1808
Dos de Mayo Uprising
Madrid rose against the French troops occupying it, and Murat's cavalry cut them down in the Puerta del Sol. Goya would paint the reprisals of the next dawn - huddled men, a lantern, a firing squad. The war became Spain's war, and from it came a new word: guerrilla. Goya's paintings of the second and third of May remain among the most powerful anti-war images ever created.

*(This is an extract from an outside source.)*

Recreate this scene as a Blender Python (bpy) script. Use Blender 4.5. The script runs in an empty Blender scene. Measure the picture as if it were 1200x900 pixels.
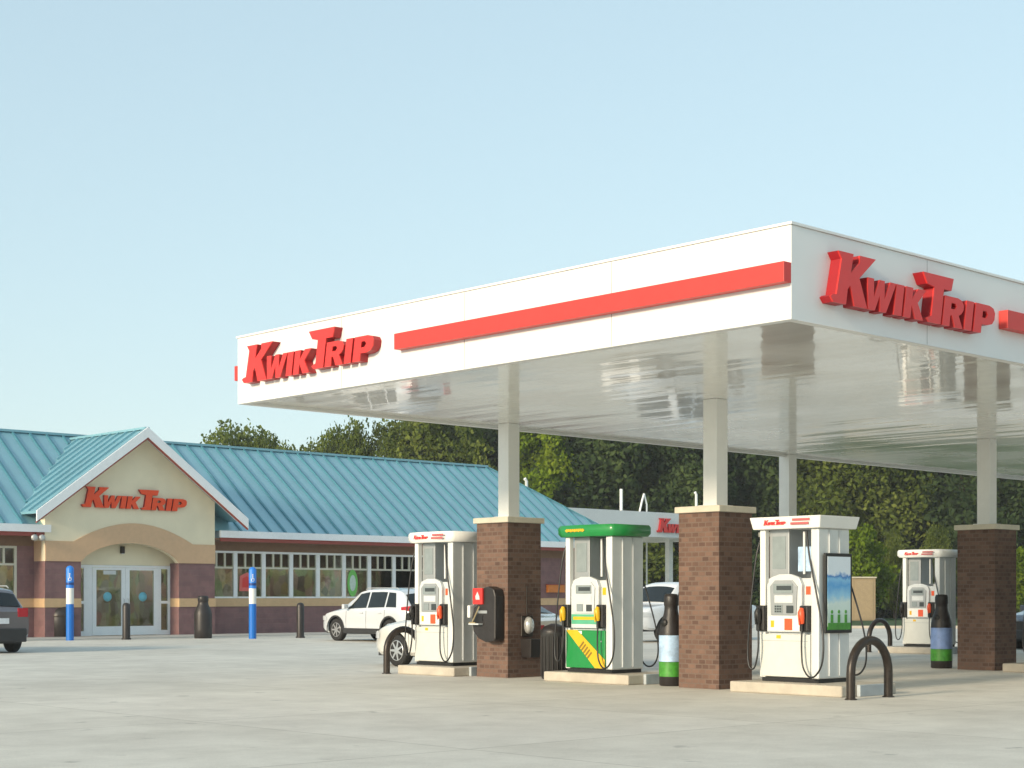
import bpy, bmesh, math, random
from mathutils import Vector, Matrix
from mathutils.geometry import tessellate_polygon
random.seed(7)
R_ = math.radians
SC = bpy.context.scene
COL = SC.collection

# ------------------------------------------------------------------ camera
EYE = 1.4
cam_d = bpy.data.cameras.new('camera')
cam = bpy.data.objects.new('camera', cam_d); COL.objects.link(cam); SC.camera = cam
cam.location = (0, 0, EYE); cam.rotation_euler = (R_(90), 0, 0)
cam_d.sensor_width = 36; cam_d.lens = 57.0; cam_d.shift_y = 250 / 1200
cam_d.clip_start = 0.1; cam_d.clip_end = 3000

# ------------------------------------------------------------------ light
SUN_EL, SUN_AZ = R_(16.5), R_(-137.0)        # azimuth clockwise from +Y
SUN_STRENGTH, SKY_STRENGTH, EXPOSURE = 1.7, 0.15, 1.42
w = bpy.data.worlds.new('World'); SC.world = w; w.use_nodes = True
nt = w.node_tree
sky = nt.nodes.new('ShaderNodeTexSky'); sky.sky_type = 'NISHITA'; sky.sun_disc = False
sky.sun_elevation = SUN_EL; sky.sun_rotation = SUN_AZ
sky.air_density = 1.0; sky.dust_density = 1.0; sky.ozone_density = 3.0; sky.altitude = 200
gm = nt.nodes.new('ShaderNodeGamma'); gm.inputs[1].default_value = 0.36; nt.links.new(sky.outputs[0], gm.inputs[0])
mu = nt.nodes.new('ShaderNodeMixRGB'); mu.blend_type = 'MULTIPLY'; mu.inputs[0].default_value = 1.0; mu.inputs[2].default_value = (1.28, 1.41, 1.35, 1)
nt.links.new(gm.outputs[0], mu.inputs[1]); nt.links.new(mu.outputs[0], nt.nodes['Background'].inputs[0])
nt.nodes['Background'].inputs[1].default_value = SKY_STRENGTH
sd = bpy.data.lights.new('sun', 'SUN'); sd.energy = SUN_STRENGTH; sd.angle = R_(10.0); sd.color = (1.0, 0.84, 0.62)
so = bpy.data.objects.new('sun', sd); COL.objects.link(so)
sdir = Vector((math.sin(SUN_AZ) * math.cos(SUN_EL), math.cos(SUN_AZ) * math.cos(SUN_EL), math.sin(SUN_EL)))
so.rotation_euler = sdir.to_track_quat('Z', 'Y').to_euler(); so.location = sdir * 50
SC.view_settings.view_transform = 'Standard'; SC.view_settings.look = 'None'
SC.view_settings.exposure = EXPOSURE; SC.view_settings.gamma = 1.0

# ------------------------------------------------------------------ site frame: x runs along the shop front, y away from the camera
TH = R_(43.3); OX, OY = 3.14, 24.6
CT, ST = math.cos(TH), math.sin(TH)
def S(r, l, z=0.0): return Vector((OX + CT * r - ST * l, OY + ST * r + CT * l, z))

# ------------------------------------------------------------------ materials
def lin(c):
    return tuple((v / 255.0 / 12.92) if v / 255.0 <= 0.04045 else ((v / 255.0 + 0.055) / 1.055) ** 2.4 for v in c)
MATS = {}
def mat(name, col, rough=0.6, metal=0.0, var=0.08, scale=6.0, bump=0.0, bscale=40.0, coat=0.0, spec=0.5):
    if name in MATS: return MATS[name]
    m = bpy.data.materials.new(name); m.use_nodes = True; MATS[name] = m
    n, l = m.node_tree.nodes, m.node_tree.links
    b = n['Principled BSDF']
    b.inputs['Roughness'].default_value = rough; b.inputs['Metallic'].default_value = metal
    b.inputs['Coat Weight'].default_value = coat; b.inputs['Coat Roughness'].default_value = 0.28 if 'seam' in name else 0.06
    b.inputs['Specular IOR Level'].default_value = spec
    tc = n.new('ShaderNodeTexCoord'); nz = n.new('ShaderNodeTexNoise')
    nz.inputs['Scale'].default_value = scale; nz.inputs['Detail'].default_value = 5; nz.inputs['Roughness'].default_value = 0.6
    l.new(tc.outputs['Object'], nz.inputs['Vector'])
    rp = n.new('ShaderNodeValToRGB'); cr = rp.color_ramp
    cr.elements[0].position = 0.3; cr.elements[1].position = 0.72
    cr.elements[0].color = (*[c * (1 - var) for c in col], 1); cr.elements[1].color = (*[min(1, c * (1 + var)) for c in col], 1)
    l.new(nz.outputs['Fac'], rp.inputs['Fac']); l.new(rp.outputs['Color'], b.inputs['Base Color'])
    if bump > 0:
        n2 = n.new('ShaderNodeTexNoise'); n2.inputs['Scale'].default_value = bscale; n2.inputs['Detail'].default_value = 4
        l.new(tc.outputs['Object'], n2.inputs['Vector'])
        bp = n.new('ShaderNodeBump'); bp.inputs['Strength'].default_value = bump; bp.inputs['Distance'].default_value = 0.02
        l.new(n2.outputs['Fac'], bp.inputs['Height']); l.new(bp.outputs['Normal'], b.inputs['Normal'])
    return m

def brick_mat(name, c1, c2, mortar, bw=0.2, rh=0.075, ms=0.009):
    m = bpy.data.materials.new(name); m.use_nodes = True; MATS[name] = m
    n, l = m.node_tree.nodes, m.node_tree.links; b = n['Principled BSDF']
    b.inputs['Roughness'].default_value = 0.85
    uv = n.new('ShaderNodeUVMap'); br = n.new('ShaderNodeTexBrick')
    br.inputs['Scale'].default_value = 1; br.inputs['Brick Width'].default_value = bw; br.inputs['Row Height'].default_value = rh
    br.inputs['Mortar Size'].default_value = ms; br.inputs['Mortar Smooth'].default_value = 0.2; br.inputs['Bias'].default_value = -0.1
    br.inputs['Color1'].default_value = (*c1, 1); br.inputs['Color2'].default_value = (*c2, 1); br.inputs['Mortar'].default_value = (*mortar, 1)
    l.new(uv.outputs['UV'], br.inputs['Vector'])
    nz = n.new('ShaderNodeTexNoise'); nz.inputs['Scale'].default_value = 3; nz.inputs['Detail'].default_value = 6
    l.new(uv.outputs['UV'], nz.inputs['Vector'])
    mx = n.new('ShaderNodeMixRGB'); mx.blend_type = 'MULTIPLY'; mx.inputs['Fac'].default_value = 0.4
    rp = n.new('ShaderNodeValToRGB'); rp.color_ramp.elements[0].color = (0.6, 0.6, 0.6, 1); rp.color_ramp.elements[1].color = (1.25, 1.2, 1.15, 1)
    rp.color_ramp.elements[0].position = 0.3; rp.color_ramp.elements[1].position = 0.7
    l.new(nz.outputs['Fac'], rp.inputs['Fac']); l.new(br.outputs['Color'], mx.inputs['Color1']); l.new(rp.outputs['Color'], mx.inputs['Color2'])
    l.new(mx.outputs['Color'], b.inputs['Base Color'])
    bp = n.new('ShaderNodeBump'); bp.inputs['Strength'].default_value = 0.5; bp.inputs['Distance'].default_value = 0.008; bp.invert = True
    l.new(br.outputs['Fac'], bp.inputs['Height']); l.new(bp.outputs['Normal'], b.inputs['Normal'])
    return m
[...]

Wellesley Lands in Portugal
Arthur Wellesley stepped ashore at Mondego Bay with thirteen thousand men and orders to help the Portuguese. Six years of Peninsular War followed - a grinding, vicious campaign of sieges, guerrillas and retreats that taught a generation of British officers how to beat Napoleon's marshals. The campaign consumed 300,000 French casualties and became, as Napoleon himself admitted from St. Helena, the ulcer that destroyed his empire.
Goya's Third of May
Francisco Goya, court painter to the doomed Spanish Bourbons, began sketching the scenes he would paint years later: a firing squad of faceless French soldiers, a peasant with his arms up in a bright white shirt. The Third of May would become the most searing image ever made of war's cruelty, and the birth certificate of modern political art.
Bayonne Abdications
At the French border town of Bayonne, Napoleon persuaded the Spanish Bourbons - Charles IV and his son Ferdinand VII - to renounce the throne and accept a comfortable gilded retirement. He then installed his brother Joseph in Madrid. The scheme looked clever and was disastrous: all Spain rose, and the Peninsular War began.